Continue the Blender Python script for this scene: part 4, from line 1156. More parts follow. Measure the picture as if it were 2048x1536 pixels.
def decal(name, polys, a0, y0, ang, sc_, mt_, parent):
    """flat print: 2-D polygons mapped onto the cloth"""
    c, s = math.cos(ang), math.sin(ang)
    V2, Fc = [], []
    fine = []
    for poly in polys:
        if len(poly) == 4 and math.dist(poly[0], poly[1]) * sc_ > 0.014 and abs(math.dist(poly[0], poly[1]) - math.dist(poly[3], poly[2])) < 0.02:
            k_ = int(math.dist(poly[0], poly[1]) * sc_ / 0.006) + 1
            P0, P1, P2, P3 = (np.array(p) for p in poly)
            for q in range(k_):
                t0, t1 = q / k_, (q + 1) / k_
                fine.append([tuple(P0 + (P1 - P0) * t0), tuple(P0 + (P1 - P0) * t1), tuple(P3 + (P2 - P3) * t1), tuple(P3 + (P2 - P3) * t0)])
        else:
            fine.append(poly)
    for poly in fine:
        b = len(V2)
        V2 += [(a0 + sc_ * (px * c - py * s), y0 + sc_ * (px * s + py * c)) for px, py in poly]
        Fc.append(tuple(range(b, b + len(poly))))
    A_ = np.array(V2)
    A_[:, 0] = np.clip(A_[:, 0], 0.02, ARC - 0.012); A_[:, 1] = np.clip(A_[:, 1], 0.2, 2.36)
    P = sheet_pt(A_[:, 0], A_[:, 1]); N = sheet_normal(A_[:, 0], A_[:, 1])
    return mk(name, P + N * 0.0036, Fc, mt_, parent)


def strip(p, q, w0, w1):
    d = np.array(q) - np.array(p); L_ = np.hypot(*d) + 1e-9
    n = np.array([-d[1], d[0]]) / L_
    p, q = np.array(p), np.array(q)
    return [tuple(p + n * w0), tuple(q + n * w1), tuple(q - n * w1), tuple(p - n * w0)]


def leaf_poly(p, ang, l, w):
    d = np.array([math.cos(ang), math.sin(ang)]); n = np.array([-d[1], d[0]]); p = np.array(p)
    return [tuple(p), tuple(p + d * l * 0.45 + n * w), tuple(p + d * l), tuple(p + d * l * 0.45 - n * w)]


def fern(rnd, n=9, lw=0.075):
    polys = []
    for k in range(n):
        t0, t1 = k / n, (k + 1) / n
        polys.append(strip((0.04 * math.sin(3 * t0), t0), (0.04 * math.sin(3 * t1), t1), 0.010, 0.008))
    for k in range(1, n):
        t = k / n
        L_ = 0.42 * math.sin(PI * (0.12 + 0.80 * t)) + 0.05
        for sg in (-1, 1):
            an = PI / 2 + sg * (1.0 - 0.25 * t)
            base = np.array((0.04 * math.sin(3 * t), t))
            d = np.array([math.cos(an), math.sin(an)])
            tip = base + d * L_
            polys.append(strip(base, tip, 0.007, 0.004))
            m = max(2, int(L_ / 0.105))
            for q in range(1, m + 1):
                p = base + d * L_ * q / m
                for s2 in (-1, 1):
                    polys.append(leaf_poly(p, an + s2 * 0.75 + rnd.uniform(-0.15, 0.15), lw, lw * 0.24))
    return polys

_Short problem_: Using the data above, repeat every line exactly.

_Exercise solution_:
Continue the Blender Python script for this scene: part 4, from line 1156. More parts follow. Measure the picture as if it were 2048x1536 pixels.
def decal(name, polys, a0, y0, ang, sc_, mt_, parent):
    """flat print: 2-D polygons mapped onto the cloth"""
    c, s = math.cos(ang), math.sin(ang)
    V2, Fc = [], []
    fine = []
    for poly in polys:
        if len(poly) == 4 and math.dist(poly[0], poly[1]) * sc_ > 0.014 and abs(math.dist(poly[0], poly[1]) - math.dist(poly[3], poly[2])) < 0.02:
            k_ = int(math.dist(poly[0], poly[1]) * sc_ / 0.006) + 1
            P0, P1, P2, P3 = (np.array(p) for p in poly)
            for q in range(k_):
                t0, t1 = q / k_, (q + 1) / k_
                fine.append([tuple(P0 + (P1 - P0) * t0), tuple(P0 + (P1 - P0) * t1), tuple(P3 + (P2 - P3) * t1), tuple(P3 + (P2 - P3) * t0)])
        else:
            fine.append(poly)
    for poly in fine:
        b = len(V2)
        V2 += [(a0 + sc_ * (px * c - py * s), y0 + sc_ * (px * s + py * c)) for px, py in poly]
        Fc.append(tuple(range(b, b + len(poly))))
    A_ = np.array(V2)
    A_[:, 0] = np.clip(A_[:, 0], 0.02, ARC - 0.012); A_[:, 1] = np.clip(A_[:, 1], 0.2, 2.36)
    P = sheet_pt(A_[:, 0], A_[:, 1]); N = sheet_normal(A_[:, 0], A_[:, 1])
    return mk(name, P + N * 0.0036, Fc, mt_, parent)


def strip(p, q, w0, w1):
    d = np.array(q) - np.array(p); L_ = np.hypot(*d) + 1e-9
    n = np.array([-d[1], d[0]]) / L_
    p, q = np.array(p), np.array(q)
    return [tuple(p + n * w0), tuple(q + n * w1), tuple(q - n * w1), tuple(p - n * w0)]


def leaf_poly(p, ang, l, w):
    d = np.array([math.cos(ang), math.sin(ang)]); n = np.array([-d[1], d[0]]); p = np.array(p)
    return [tuple(p), tuple(p + d * l * 0.45 + n * w), tuple(p + d * l), tuple(p + d * l * 0.45 - n * w)]


def fern(rnd, n=9, lw=0.075):
    polys = []
    for k in range(n):
        t0, t1 = k / n, (k + 1) / n
        polys.append(strip((0.04 * math.sin(3 * t0), t0), (0.04 * math.sin(3 * t1), t1), 0.010, 0.008))
    for k in range(1, n):
        t = k / n
        L_ = 0.42 * math.sin(PI * (0.12 + 0.80 * t)) + 0.05
        for sg in (-1, 1):
            an = PI / 2 + sg * (1.0 - 0.25 * t)
            base = np.array((0.04 * math.sin(3 * t), t))
            d = np.array([math.cos(an), math.sin(an)])
            tip = base + d * L_
            polys.append(strip(base, tip, 0.007, 0.004))
            m = max(2, int(L_ / 0.105))
            for q in range(1, m + 1):
                p = base + d * L_ * q / m
                for s2 in (-1, 1):
                    polys.append(leaf_poly(p, an + s2 * 0.75 + rnd.uniform(-0.15, 0.15), lw, lw * 0.24))
    return polys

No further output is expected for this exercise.